Nella prospettiva della presente legislatura, chiediamo alle Istituzioni di intervenire almeno su tre problemi di assoluto rilievo. Nell’assoluto rispetto della libertà di mercato e in chiave di normativa comunitaria, le cui deliberazioni, pur apprezzabili negli intenti, in materia di sottocosto e di termini di pagamento hanno prodotto effetti scarsamente significativi per le imprese, è necessario verificarne la corretta attuazione ed eventualmente aumentarne l’efficacia, anche a fini dissuasivi. Il problema non è solo di profittabilità, ma anche di immagine di marca da salvaguardare! In tema di semplificazione, senza alcun onere a carico del bilancio dello Stato, vanno disciplinate le modalità per garantire una diversa programmazione dei moltissimi e disparati controlli in materia di sicurezza alimentare, coordinando finalmente le molteplici strutture operanti in capo a più Amministrazioni centrali (Ministeri della Salute, delle Politiche agricole e dell’Economia). La mancanza di coordinamento, la duplicazione dei controlli igienico-sanitari, l’interpretazione delle norme non sempre univoca a livello applicativo, l’assenza di una “cabina di regia” che gestisca l’intero sistema, determinano aggravi di costo non necessari per le aziende e ricadenti necessariamente sui prezzi dei prodotti finiti. Inoltre va ricordato che la legge comunitaria 2008 ha delegato il Governo ad adottare decreti legislativi per il coordinamento delle disposizioni attuative del cosiddetto “pacchetto igiene”. La delega scade nel prossimo mese di luglio. È quanto mai necessario che si rediga un Codice sulla sicurezza alimentare nei termini previsti o, in via subordinata, una proroga degli stessi.
Abbiamo sentito alcune indicazioni riguardo all’ auspicato piano per il Sud, ai temi infrastrutturali e alla riforma fiscale. In un periodo di costante regressione dei consumi, in presenza già di un forte aumento dei prezzi delle materie prime che, nonostante gli sforzi dell’ Industria e della Distribuzione, non potrà non generare ulteriore inflazione, temiamo ogni ipotesi che voglia compensare una riduzione della pressione fiscale sulle persone fisiche e giuridiche con aumenti delle aliquote Iva.
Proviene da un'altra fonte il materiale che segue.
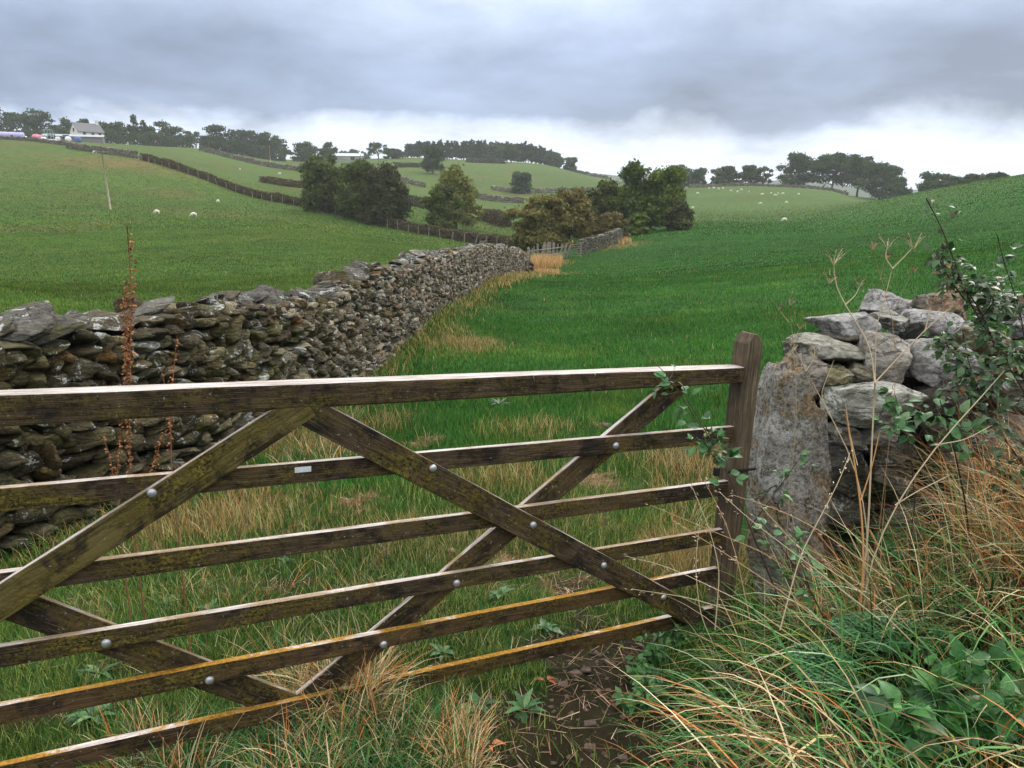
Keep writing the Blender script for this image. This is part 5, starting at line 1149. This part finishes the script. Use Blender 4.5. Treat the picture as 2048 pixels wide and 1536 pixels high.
# brambles and leafy shoots
LEAFG = [(4, (.04, .12, .035)), (3, (.07, .18, .055)), (1.5, (.13, .23, .09)), (.2, (.22, .17, .06))]
LEAFD = [(4, (.035, .08, .028)), (3, (.065, .125, .045)), (1, (.12, .16, .07)), (.6, (.20, .12, .05))]
def bramble(lines, Y, label, seed, leafn=60, size=.05, pal=LEAFG, name='bramble', r0=.0035, spread=.05, root_at=None, start=0.0, stemc=(.05, .03, .025)):
    rs = R(seed); b = px(*lines[0][0][:2], Y) if root_at is None else root_at; root = empty(name, (b.x, b.y, float(gz(b.x, b.y))), label, 'bramble' if name == 'bramble' else 'plant'); L0 = np.array(root.location)
    mb = MB(); P0, D = [], []
    for k, ln_ in enumerate(lines):
        P_ = smooth_line([px(q[0], q[1], Y+(q[2] if len(q) > 2 else 0)) for q in ln_], 22)
        if k == 0 and root_at is None: P_ = np.vstack([[P_[0][0], P_[0][1]-.02, float(gz(P_[0][0], P_[0][1]))], P_])
        rr_ = r0*(1 if k == 0 else .65); mb.tube([tuple(p-L0) for p in P_], list(np.linspace(rr_, rr_*.35, len(P_))), 5, np.array(stemc))
        for i in range(int(leafn/len(lines))):
            j = min(len(P_)-2, int(len(P_)*(start+(1-start)*rs.uniform(.05, 1)))); t = P_[j+1]-P_[j]; t /= np.linalg.norm(t)+1e-9
            d = rs.normal(0, 1, 3); d -= t*d.dot(t)*.6; d /= np.linalg.norm(d); s0 = P_[j]+d*spread*rs.uniform(.1, 1); tri = rs.randint(1, 4)
            for q in range(tri): P0.append(s0); D.append(d+rs.normal(0, .6, 3)+np.array([0, 0, .1]))
            mb.tube([tuple(P_[j]-L0), tuple(s0-L0)], [.0012, .0008], 3, (.08, .09, .04))
    mb.build('stem', M['stalk'], root, smooth=True); n_ = len(P0)
    sz = size*rs.uniform(.55, 1.25, n_)
    leaves('leaves', P0, D, np.tile([0, -.35, 1.], (n_, 1))+rs.normal(0, .35, (n_, 3)), sz, sz*rs.uniform(.5, .72, n_), pick(rs, n_, pal), root, L0, .5, M['leafg'], .12, seed)
    return root
m, N = mat('plant_leaf'); c = vcol(N); nz = N.noise(pos(N), 120, 3)
finish(N, N.mix(N.mapr(nz, .3, .7), N.mix(1.0, c, (.75, .75, .75, 1), 'MULTIPLY'), N.mix(1.0, c, (1.25, 1.25, 1.3, 1), 'MULTIPLY')), .42, nz, .3, .002, spec=.4, transl=.2); M['leafg'] = m
bramble([[(1555, 1190), (1500, 1055), (1455, 945), (1405, 850), (1375, 800)], [(1455, 945), (1420, 905), (1385, 880)], [(1500, 1055), (1540, 1000), (1590, 930), (1610, 900)], [(1410, 850), (1425, 880), (1440, 920)]], 2.70, 'leafy green bramble shoot growing up across the latch stile', 311, 62, .040, r0=.004, start=.25)
bramble([[(1400, 850), (1362, 790), (1330, 745), (1290, 708), (1266, 688)], [(1345, 765), (1330, 775)]], 2.62, 'thin bramble tip curling above the right end of the top rail', 312, 14, .045, r0=.0022, root_at=px(1400, 850, 2.7))
bramble([[(1660, 1260), (1620, 1180), (1560, 1090), (1520, 1040)], [(1620, 1180), (1600, 1120), (1590, 1060)]], 2.5, 'green nettle like shoot in front of the base of the stone gatepost', 313, 28, .04)
bramble([[(2140, 980), (2060, 800), (1990, 690), (1930, 590), (1895, 480), (1872, 430), (1852, 396)], [(1990, 690), (1960, 620), (1920, 560), (1880, 500)], [(1930, 600), (1900, 560), (1872, 505)], [(1960, 640), (1990, 600), (1945, 560)]], 3.1, 'long dark bramble stem arching up left from the right edge', 314, 240, .036, LEAFD, r0=.006, spread=.06)
bramble([[(2100, 900), (2060, 740), (2040, 620), (2020, 560), (2000, 500), (1995, 470)], [(2040, 640), (2010, 600), (1985, 560)], [(2060, 740), (2000, 700), (1950, 640)]], 3.25, 'second bramble stem rising at the far right edge', 315, 170, .036, LEAFD, r0=.005, spread=.07)
bramble([[(2100, 1000), (2010, 880), (1960, 790), (1935, 720), (1925, 660)], [(1990, 850), (1950, 800), (1905, 760)], [(1960, 790), (2010, 740), (2040, 700)], [(1935, 730), (1900, 700), (1880, 665)]], 3.0, 'dark bramble mass hanging over the right side of the boulders', 316, 230, .038, LEAFD, r0=.005, spread=.07)
bramble([[(1945, 1130), (1930, 1000), (1905, 880), (1888, 830), (1880, 800)], [(1905, 880), (1925, 850)]], 2.75, 'upright dark stem with a few leaves in front of the lower stones', 317, 26, .05, LEAFG, r0=.0045, start=.55, stemc=(.02, .012, .012))
bramble([[(1830, 1000), (1820, 900), (1800, 820), (1790, 790)], [(1820, 900), (1850, 850), (1840, 810)], [(1815, 870), (1780, 845)]], 2.9, 'small leafy shoot in front of the long pale boulder', 318, 36, .045, LEAFG, start=.5)
bramble([[(2120, 1150), (2050, 1040), (2000, 960), (1960, 900)], [(2050, 1040), (2020, 980), (1990, 930)], [(2090, 1100), (2060, 960), (2050, 880)]], 2.9, 'bramble leaves among the orange grass at the right edge', 319, 90, .038, LEAFD)

# broad leaved weeds
def rosette(p, r_, n_, wd_, pal, label, cat='weed', name='weed_rosette', seed=0, el0=.2, el1=.9, group=None, mt='leafg'):
    rs = R(seed); q = rs.uniform(0, 6.283, n_); e = rs.uniform(el0, el1, n_)
    D = np.stack([np.cos(q)*np.cos(e), np.sin(q)*np.cos(e), np.sin(e)], -1); P0 = np.tile(np.array([0, 0, .005]), (n_, 1))+D*.01
    ln_ = r_*rs.uniform(.45, 1.1, n_)
    o = leaves(name, P0, D, np.tile([0, 0, 1.], (n_, 1)), ln_, ln_*wd_*rs.uniform(.8, 1.2, n_), pick(rs, n_, pal), None, (0, 0, 0), .9, M[mt], .15, seed); o.location = p
    return tag(o, label, cat, group)
WG = 'small broad leaved weeds in the grass around the gate'
for i, (u, v, r_, n_, wd_, pl, lb) in enumerate([
    (1000, 812, .20, 16, .3, [(1, (.16, .22, .15))], 'pale silvery thistle rosette in the grass just beyond the top rail'), (575, 1128, .10, 14, .4, LEAFG, 'pale weed rosette left of centre below the third bar'),
    (1092, 1262, .10, 14, .62, LEAFG, 'broad leaved weed at the left edge of the bare soil under the gate'), (1000, 1195, .10, 14, .5, LEAFG, 'weed rosette seen between the fourth and fifth bars right of centre'),
    (953, 1420, .12, 12, .35, LEAFG, 'prickly rosette left of the bare soil patch'), (1048, 1425, .12, 12, .35, LEAFG, 'prickly rosette touching the left of the bare soil patch'), (200, 1352, .12, 12, .35, LEAFG, 'spiky dandelion like rosette between the two lowest left bars'),
    (190, 1440, .13, 12, .4, LEAFG, 'dark rosette above the lowest bar at lower left'), (885, 1312, .09, 10, .5, LEAFG, 'small weed under the lowest bars near the centre'), (330, 1215, .10, 12, .4, LEAFG, 'weed rosette below the third bar at left'),
    (600, 1290, .09, 10, .45, LEAFG, 'broad leaf weed behind the fifth bar left of centre'), (960, 1100, .10, 12, .4, LEAFG, 'weed rosette just under the third bar right of centre'), (420, 1225, .10, 14, .4, LEAFG, 'green rosette between bars left of the rear brace')]):
    rosette(hit(u, v), r_*.62, int(n_*1.8), wd_*.9, pl, lb, seed=400+i, group=WG)
HB = [(3, (.035, .11, .025)), (3, (.06, .17, .04)), (1, (.12, .25, .07))]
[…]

Infatti ogni punto rappresenta per il consumatore una perdita in valore pari a circa 1,5 mld di euro; ed immaginiamo come sia facile ottenere subito una maggiore imposizione indiretta a fronte di una più complessa e differita - e forse meno percepibile dai cittadini e dalle imprese- riduzione della imposizione diretta.
Da ultimo - stante il rilievo che assume l’industria alimentare, secondo comparto produttivo del Paese - è necessario ed urgente che presso il Ministero dello Sviluppo economico, nostro essenziale interlocutore, si provveda a rimuovere la precarietà dirigenziale e ad implementare la struttura preposta alle politiche industriali del settore. E questo, anche in vista dei futuri maggiori impegni derivanti in materia di etichettatura, politiche dei consumatori, discipline merceologiche e monitoraggio sulla formazione del valore.